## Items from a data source
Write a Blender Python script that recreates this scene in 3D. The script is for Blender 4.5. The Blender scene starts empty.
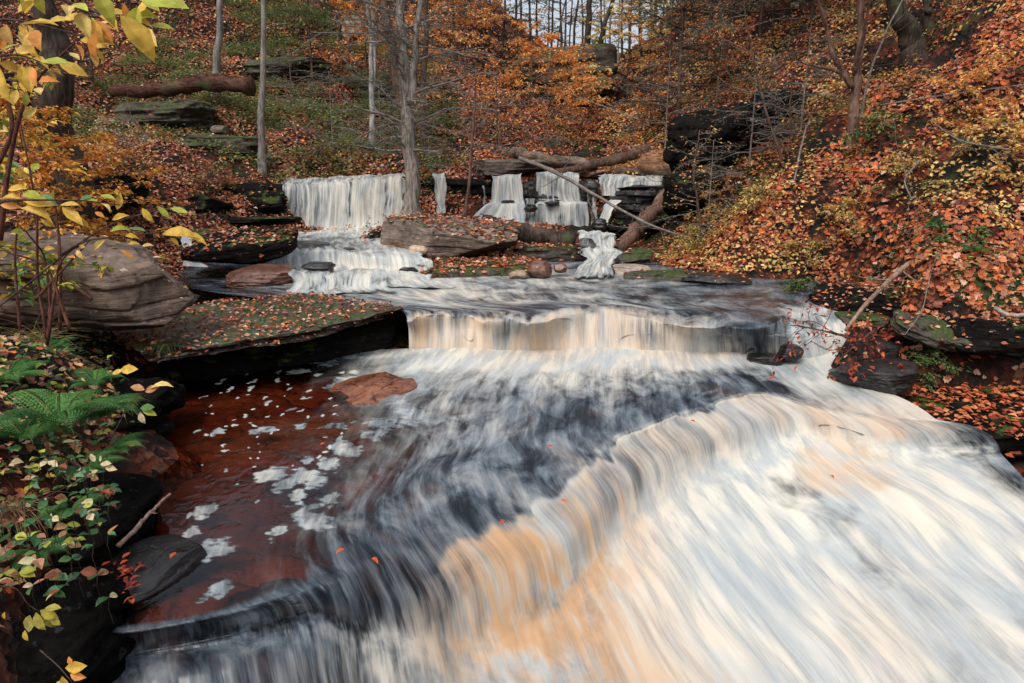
import bpy, bmesh, math, random
import numpy as np
from mathutils import Vector, Matrix, Euler

SC = bpy.context.scene
COL = SC.collection
rnd = random.Random(7)
rng = np.random.default_rng(11)

# ------------------------------------------------------------------ camera model
EYE = np.array([0.0, 0.0, 1.9])
TH = math.radians(14.5)
FPX = 683.0
CF = np.array([0, math.cos(TH), -math.sin(TH)])
CU = np.array([0, math.sin(TH), math.cos(TH)])
CR = np.array([1.0, 0, 0])

def ray(px, py):
    return CF + CR * ((px - 512) / FPX) + CU * ((341.5 - py) / FPX)
def PZ(px, py, z):
    d = ray(px, py)
    t = (z - EYE[2]) / d[2]
    return EYE + d * t
def PY(px, py, Y):
    d = ray(px, py)
    return EYE + d * (Y / d[1])

# ------------------------------------------------------------------ noise
def _h(a, b, c, s):
    a = a.astype(np.int64); b = b.astype(np.int64); c = c.astype(np.int64)
    n = (a * 374761393 + b * 668265263 + c * 2147483647 + s * 974634777) & 0xffffffff
    n = ((n ^ (n >> 13)) * 1274126177) & 0xffffffff
    n = ((n ^ (n >> 16)) * 2246822519) & 0xffffffff
    n = n ^ (n >> 15)
    return (n & 0xffff) / 32767.5 - 1.0
def vn(x, y, z=0.0, s=0):
    x = np.asarray(x, float); y = np.asarray(y, float)
    z = np.zeros_like(x) + z
    xi, yi, zi = np.floor(x), np.floor(y), np.floor(z)
    fx, fy, fz = x - xi, y - yi, z - zi
    fx = fx * fx * (3 - 2 * fx); fy = fy * fy * (3 - 2 * fy); fz = fz * fz * (3 - 2 * fz)
    r = 0
    for dz in (0, 1):
        wz = fz if dz else 1 - fz
        for dy in (0, 1):
            wy = fy if dy else 1 - fy
            for dx in (0, 1):
                wx = fx if dx else 1 - fx
                r = r + wx * wy * wz * _h(xi + dx, yi + dy, zi + dz, s)
    return r
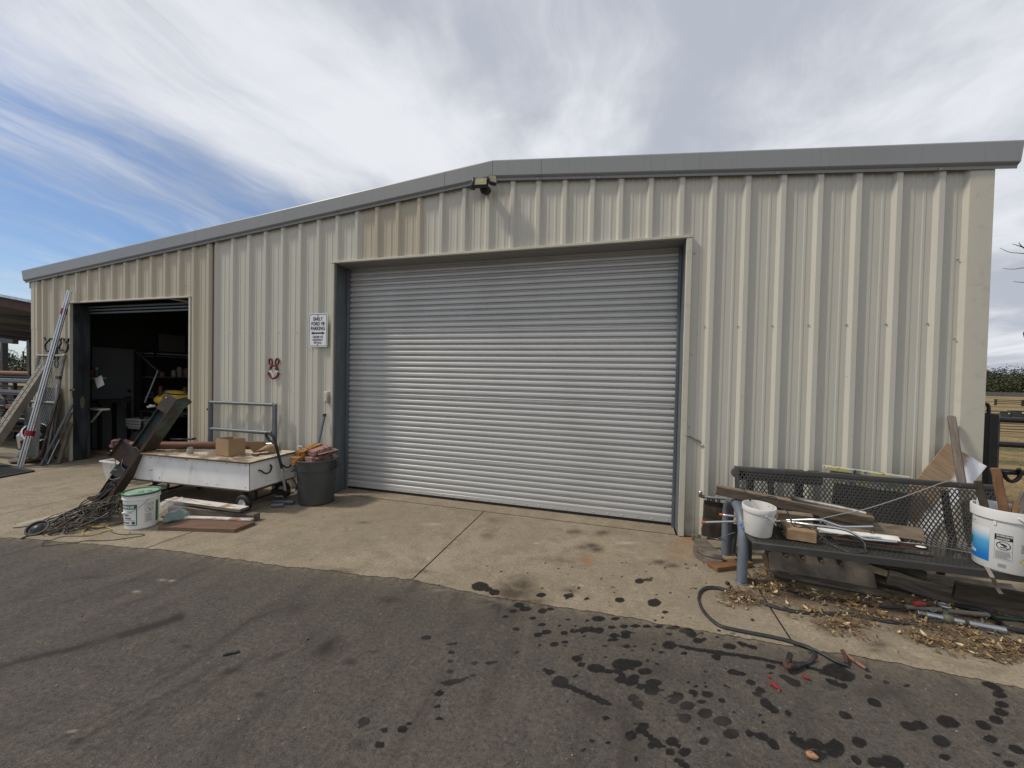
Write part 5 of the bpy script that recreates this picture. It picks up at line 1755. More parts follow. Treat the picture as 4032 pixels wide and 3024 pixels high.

## Exercise description
Gather each line that holds "recreates".

## Correct result
Write a Blender Python script that recreates this scene in 3D. The script is for Blender 4.5. The Blender scene starts empty.
Write part 5 of the bpy script that recreates this picture. It picks up at line 1755. More parts follow. Treat the picture as 4032 pixels wide and 3024 pixels high.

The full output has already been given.